The Collective Sales Committee (CSC) initially awarded the tender to a purchaser in September 2012 - Wee Hur-Lucrum, which was prepared to pay $590 million. However, the case was later taken to the High Court as minority subsidiary proprietors filed objections to the sale.

It later emerged during the discovery process that HSR had offered incentive payments to four subsidiary proprietors to sign the collective sale agreement.

The first subsidiary proprietor was offered an additional 10 per cent of the final purchase price of her shop unit, in exchange for her signing the collective sale agreement for her 10 residential units.

The second subsidiary proprietor, a couple, was offered an additional $185,000 of their unit and their son's unit.

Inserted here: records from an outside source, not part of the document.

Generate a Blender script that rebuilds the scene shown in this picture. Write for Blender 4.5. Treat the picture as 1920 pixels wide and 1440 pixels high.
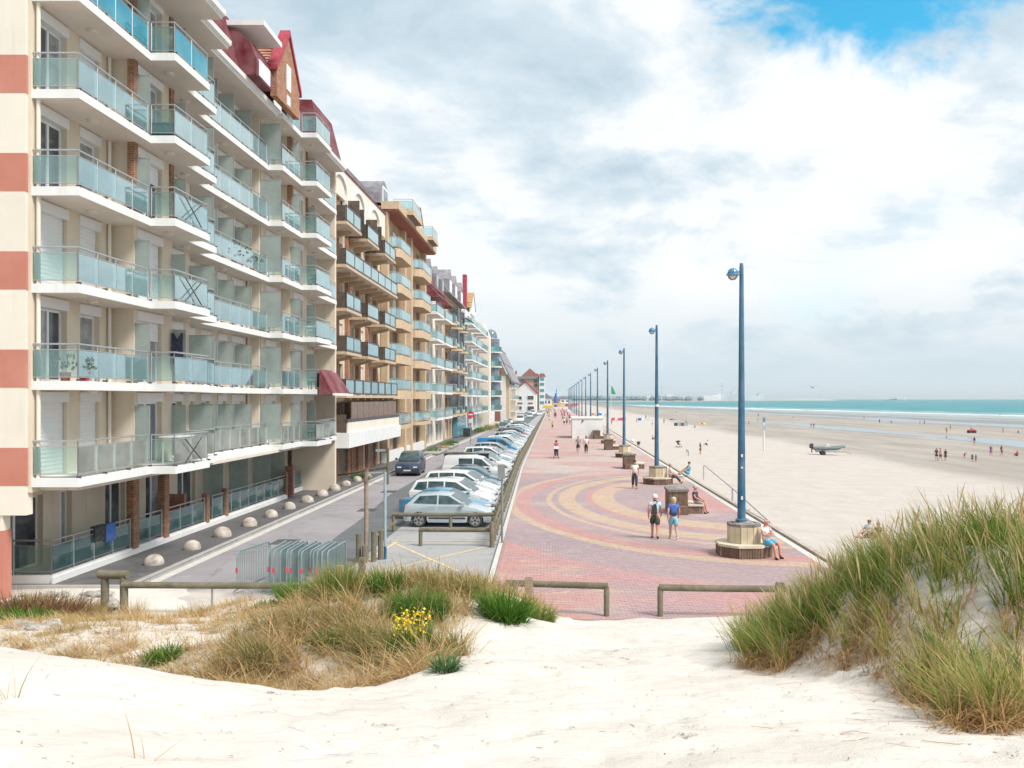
import bpy, bmesh, math, random
import numpy as np
from mathutils import Vector, Matrix, noise as mnoise
random.seed(7); rng = np.random.default_rng(11)
for o in list(bpy.data.objects): bpy.data.objects.remove(o)
scene = bpy.context.scene
COL = scene.collection
R = math.radians

# ------------------------------------------------------------------ camera, sky, sun, exposure
CAM_H = 5.5
cam_data = bpy.data.cameras.new('camera'); cam = bpy.data.objects.new('camera', cam_data); COL.objects.link(cam)
cam.location = (0, 0, CAM_H); cam.rotation_euler = (R(90), 0, 0)
cam_data.sensor_width = 36; cam_data.lens = 30.0
cam_data.shift_x = -87/1920; cam_data.shift_y = 28/1920
cam_data.clip_start = .1; cam_data.clip_end = 60000
scene.camera = cam

SUN_ELEV, SUN_ROT = R(50), R(124)      # rotation measured clockwise from +Y: behind and to the right
world = bpy.data.worlds.new('World'); scene.world = world; world.use_nodes = True
wn = world.node_tree.nodes; wl = world.node_tree.links; wn.clear()
def W(t, **k):
    n = wn.new(t)
    for a, b in k.items(): setattr(n, a, b)
    return n
def wmath(op, a, b=None, c=None, clamp=False):
    n = W('ShaderNodeMath', operation=op, use_clamp=clamp)
    for i, v in enumerate((a, b, c)):
        if v is None: continue
        if isinstance(v, (int, float)): n.inputs[i].default_value = v
        else: wl.new(v, n.inputs[i])
    return n.outputs[0]
wout = W('ShaderNodeOutputWorld')
sky = W('ShaderNodeTexSky', sky_type='NISHITA'); sky.sun_disc = False
sky.sun_elevation = SUN_ELEV; sky.sun_rotation = SUN_ROT; sky.air_density = 1.0; sky.dust_density = .6; sky.ozone_density = 2.0
tc = W('ShaderNodeTexCoord')
sep = W('ShaderNodeSeparateXYZ'); wl.new(tc.outputs['Generated'], sep.inputs[0])
zc = wmath('MAXIMUM', sep.outputs[2], 0.0)
den = wmath('ADD', zc, .36)
u = wmath('DIVIDE', sep.outputs[0], den); v = wmath('DIVIDE', sep.outputs[1], den)
comb = W('ShaderNodeCombineXYZ'); wl.new(u, comb.inputs[0]); wl.new(v, comb.inputs[1])
def wnoise(vec, scale, detail=6, rough=.55, dist=0.0, off=(0, 0, 0), sc=(1, 1, 1)):
    mp = W('ShaderNodeMapping'); mp.inputs['Location'].default_value = off; mp.inputs['Scale'].default_value = sc
    wl.new(vec, mp.inputs[0])
    n = W('ShaderNodeTexNoise'); n.inputs['Scale'].default_value = scale; n.inputs['Detail'].default_value = detail
    n.inputs['Roughness'].default_value = rough; n.inputs['Distortion'].default_value = dist
    wl.new(mp.outputs[0], n.inputs['Vector']); return n.outputs['Fac']
def wramp(fac, stops):
    n = W('ShaderNodeValToRGB'); r = n.color_ramp
    while len(r.elements) > 1: r.elements.remove(r.elements[-1])
    r.elements[0].position = stops[0][0]; r.elements[0].color = stops[0][1]
    for p, c in stops[1:]:
        e = r.elements.new(p); e.color = c
    wl.new(fac, n.inputs[0]); return n.outputs[0]
n_shape = wnoise(comb.outputs[0], 1.1, 9, .56, .25, (3.1, 1.7, 0), (1, .8, 1))
n_shade = wnoise(comb.outputs[0], 2.5, 12, .60, .25, (7.4, 2.2, 3), (.9, 1.0, 1))
g = lambda x, y, z: (x, y, z, 1)
cloud_col = wramp(n_shade, [(.33, g(.57, .73, .84)), (.43, g(.77, .90, .99)), (.48, g(.92, 1.01, 1.07)), (.52, g(1.08, 1.12, 1.14)), (.66, g(1.16, 1.17, 1.17))])
# one broad opening in the cloud deck, upper right of the view, ragged by noise
nrm = W('ShaderNodeVectorMath', operation='NORMALIZE'); wl.new(tc.outputs['Generated'], nrm.inputs[0])
hole_dir = Vector((.375, 1.0, .50)).normalized()
dd = W('ShaderNodeVectorMath', operation='SUBTRACT'); wl.new(nrm.outputs[0], dd.inputs[0]); dd.inputs[1].default_value = hole_dir
sc_ = W('ShaderNodeVectorMath', operation='MULTIPLY'); wl.new(dd.outputs[0], sc_.inputs[0]); sc_.inputs[1].default_value = (1.0, 1.0, 2.3)
ln = W('ShaderNodeVectorMath', operation='LENGTH'); wl.new(sc_.outputs[0], ln.inputs[0])
n_rag = wnoise(comb.outputs[0], 5.2, 7, .6, .3, (1, 5, 2))
hole = wmath('SUBTRACT', ln.outputs['Value'], wmath('MULTIPLY', wmath("SUBTRACT", n_rag, .5), .40))
hole_m = W('ShaderNodeMapRange', interpolation_type='SMOOTHSTEP'); wl.new(hole, hole_m.inputs[0])
hole_m.inputs[1].default_value = .125; hole_m.inputs[2].default_value = .225
# thin breaks elsewhere
brk = W('ShaderNodeMapRange', interpolation_type='SMOOTHSTEP'); wl.new(n_shape, brk.inputs[0])
brk.inputs[1].default_value = .30; brk.inputs[2].default_value = .46
brk.inputs[3].default_value = .86; brk.inputs[4].default_value = 1.0
cover = wmath('MULTIPLY', hole_m.outputs[0], brk.outputs[0], clamp=True)
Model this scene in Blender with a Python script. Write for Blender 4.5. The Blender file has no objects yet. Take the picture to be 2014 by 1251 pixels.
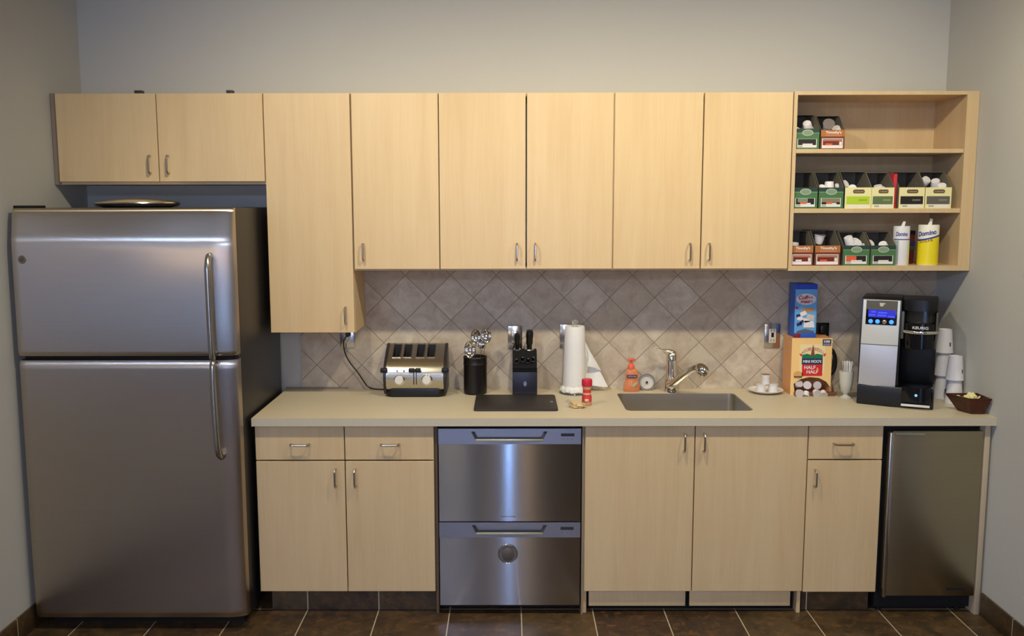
import bpy, bmesh, math, random
from mathutils import Vector, Matrix
random.seed(7)
SC = bpy.context.scene
COL = SC.collection
PI = math.pi

# ------------------------------------------------------------------ camera
F, PITCH, YAW, ROLL, DIST, CZ, PX = 1800.03, .12435, -.00322, -.0016, 4.34158, 1.7525, -9.759
cd = bpy.data.cameras.new('camera'); cam = bpy.data.objects.new('camera', cd); COL.objects.link(cam)
cd.sensor_fit = 'HORIZONTAL'; cd.sensor_width = 36; cd.lens = F/2014*36; cd.shift_x = -PX/2014; cd.clip_start = .05
cy_, sy_, cp_, sp_ = math.cos(YAW), math.sin(YAW), math.cos(PITCH), math.sin(PITCH)
r0 = Vector((cy_, -sy_, 0)); fw = Vector((cp_*sy_, cp_*cy_, -sp_)); u0 = Vector((sp_*sy_, sp_*cy_, cp_))
rt = math.cos(ROLL)*r0+math.sin(ROLL)*u0; up = -math.sin(ROLL)*r0+math.cos(ROLL)*u0
M = Matrix((rt, up, -fw)).transposed().to_4x4(); M.translation = Vector((0, -DIST, CZ))
cam.matrix_world = M
SC.camera = cam

# ------------------------------------------------------------------ view, world, lights
SC.view_settings.view_transform = 'Standard'; SC.view_settings.look = 'None'
SC.view_settings.exposure = 0.0; SC.view_settings.gamma = 1.0; SC.view_settings.use_curve_mapping = False
SC.cycles.max_bounces = 8; SC.cycles.sample_clamp_indirect = 40
w = bpy.data.worlds.new('world'); SC.world = w; w.use_nodes = True
w.node_tree.nodes['Background'].inputs[0].default_value = (.5, .5, .6, 1)
w.node_tree.nodes['Background'].inputs[1].default_value = .02

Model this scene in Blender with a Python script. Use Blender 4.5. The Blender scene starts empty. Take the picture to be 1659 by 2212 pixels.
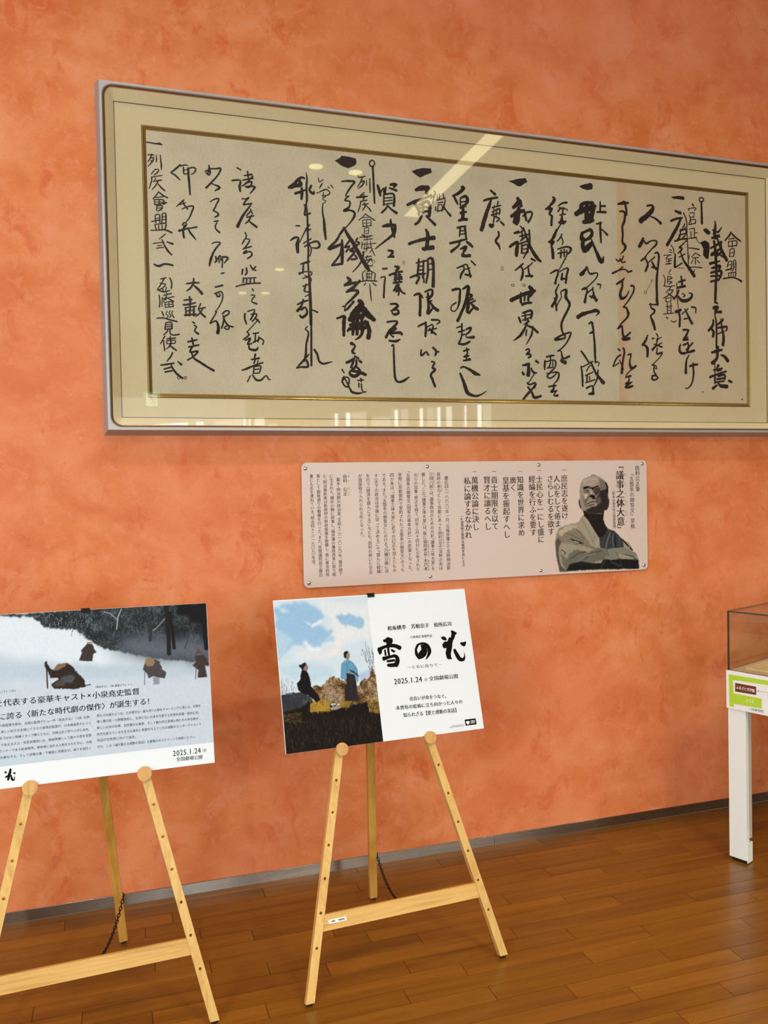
import bpy, bmesh, math, random
import numpy as np
from mathutils import Vector, Matrix

# ------------------------------------------------------------------ camera, world, lights, exposure
scene = bpy.context.scene
COL = scene.collection
D = 3.310            # distance from the camera to the plastered wall
CAM_H = 1.572
cam_data = bpy.data.cameras.new('camera')
cam = bpy.data.objects.new('camera', cam_data)
COL.objects.link(cam)
yaw, pitch, roll = 0.308037, -0.0235895, -0.0197092
cf = Vector((math.sin(yaw) * math.cos(pitch), math.cos(yaw) * math.cos(pitch), math.sin(pitch)))
cr0 = Vector((math.cos(yaw), -math.sin(yaw), 0))
cu0 = cr0.cross(cf)
cr = cr0 * math.cos(roll) + cu0 * math.sin(roll)
cu = -cr0 * math.sin(roll) + cu0 * math.cos(roll)
cam.matrix_world = Matrix(((cr.x, cu.x, -cf.x, 0), (cr.y, cu.y, -cf.y, 0), (cr.z, cu.z, -cf.z, CAM_H), (0, 0, 0, 1)))
cam_data.sensor_fit = 'HORIZONTAL'
cam_data.sensor_width = 36
cam_data.lens = 1778.1 * 36 / 1659
cam_data.clip_start = 0.05
scene.camera = cam

world = bpy.data.worlds.new('world')
scene.world = world
world.use_nodes = True
bg = world.node_tree.nodes['Background']
bg.inputs[0].default_value = (0.95, 0.97, 1.0, 1)
bg.inputs[1].default_value = 0.21

def area_light(name, loc, target, sx, sy, power, color, spread=180):
    l = bpy.data.lights.new(name, 'AREA')
    l.shape = 'RECTANGLE'; l.size = sx; l.size_y = sy; l.energy = power; l.color = color
    l.spread = math.radians(spread)
    o = bpy.data.objects.new(name, l)
    COL.objects.link(o)
    o.location = loc
    o.rotation_euler = (Vector(target) - Vector(loc)).to_track_quat('-Z', 'Y').to_euler()
    return o
# daylight through the tall glazing left of and behind the camera
area_light('window_daylight', (-3.6, -2.4, 2.7), (1.0, 3.3, 1.2), 1.8, 2.0, 200, (0.93, 0.97, 1.0))
area_light('window_daylight', (1.5, -7.6, 1.9), (1.5, 3.3, 1.4), 5.0, 2.6, 60, (0.95, 0.98, 1.0))
# warm ceiling downlights washing the wall
def downlight_lamp(x, y, z, power, size=120, blend=0.9):
    l = bpy.data.lights.new('downlight_lamp', 'SPOT')
    l.energy = power; l.color = (1.0, 0.85, 0.66); l.spot_size = math.radians(size); l.spot_blend = blend
    l.shadow_soft_size = 0.055
    o = bpy.data.objects.new('downlight_lamp', l); COL.objects.link(o); o.location = (x, y, z)
for lx in (-1.6, -0.1, 1.4, 2.9, 4.4):
    downlight_lamp(lx, 1.95, 4.47, 48)
for lx, ly in ((-0.9, -0.73), (1.727, -0.727), (2.107, -0.769), (4.3, -0.73)):
    downlight_lamp(lx, ly, 4.47, 270, 134, 1.0)

vs = scene.view_settings
vs.view_transform = 'Standard'; vs.look = 'None'; vs.gamma = 1.0; vs.use_curve_mapping = False
vs.exposure = 0.06
try:
    scene.cycles.use_denoising = True
    scene.cycles.max_bounces = 8
    scene.cycles.transparent_max_bounces = 16
except Exception:
    pass

# ------------------------------------------------------------------ helpers
def lin(c):
    out = []
    for v in c[:3]:
        v = v / 255.0
        out.append(v / 12.92 if v <= 0.04045 else ((v + 0.055) / 1.055) ** 2.4)
    return tuple(out) + (1.0,)

def mat(name, color, rough=0.5, metal=0.0, spec=0.5, emit=None, strength=0.0):
    m = bpy.data.materials.new(name); m.use_nodes = True
    b = m.node_tree.nodes['Principled BSDF']
    b.inputs['Base Color'].default_value = color
    b.inputs['Roughness'].default_value = rough
    b.inputs['Metallic'].default_value = metal
    b.inputs['Specular IOR Level'].default_value = spec
    if emit:
        b.inputs['Emission Color'].default_value = emit
        b.inputs['Emission Strength'].default_value = strength
    return m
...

The third subsidiary proprietor, a couple, was offered an additional $85,886 for their unit; and the fourth subsidiary proprietor was offered the reimbursement of his wife's business class return air ticket from Europe to Singapore, so she could sign the agreement.

The Court found that HSR had breached its duty as an adviser to the CSC by offering the incentive payments, which brought about a conflict of interest on the part of HSR - as the agency placed its own interest (to collect the commission) and the interests of the four subsidiary proprietors over the interests of the minority subsidiary proprietors.

The Court also ruled HSR had breached its duty of transparency by not disclosing the incentive payments to the CSC or the subsidiary proprietors.

The Court then dismissed the application for collective sale by the majority subsidiary proprietors.

Investigations by CEA subsequently revealed the lead property agent in HSR's sales investment team had approval from HSR's management to offer the incentive payments.

The intention was to pay out the incentives through the commission from the collective sale.

CEA's disciplinary committee then took action against both the lead property agent and HSR.

On April 20, HSR was sentenced to two counts of continuing to act on behalf of a client where to do so would place their interests in a potential conflict with those of the client, without declaring in writing to the client a conflict of interest.

HSR was ordered to pay a financial penalty of $37,000 for each count.

Disciplinary action was also initiated against the lead property agent who offered the incentive payments; however the agent passed away before disciplinary proceedings were completed.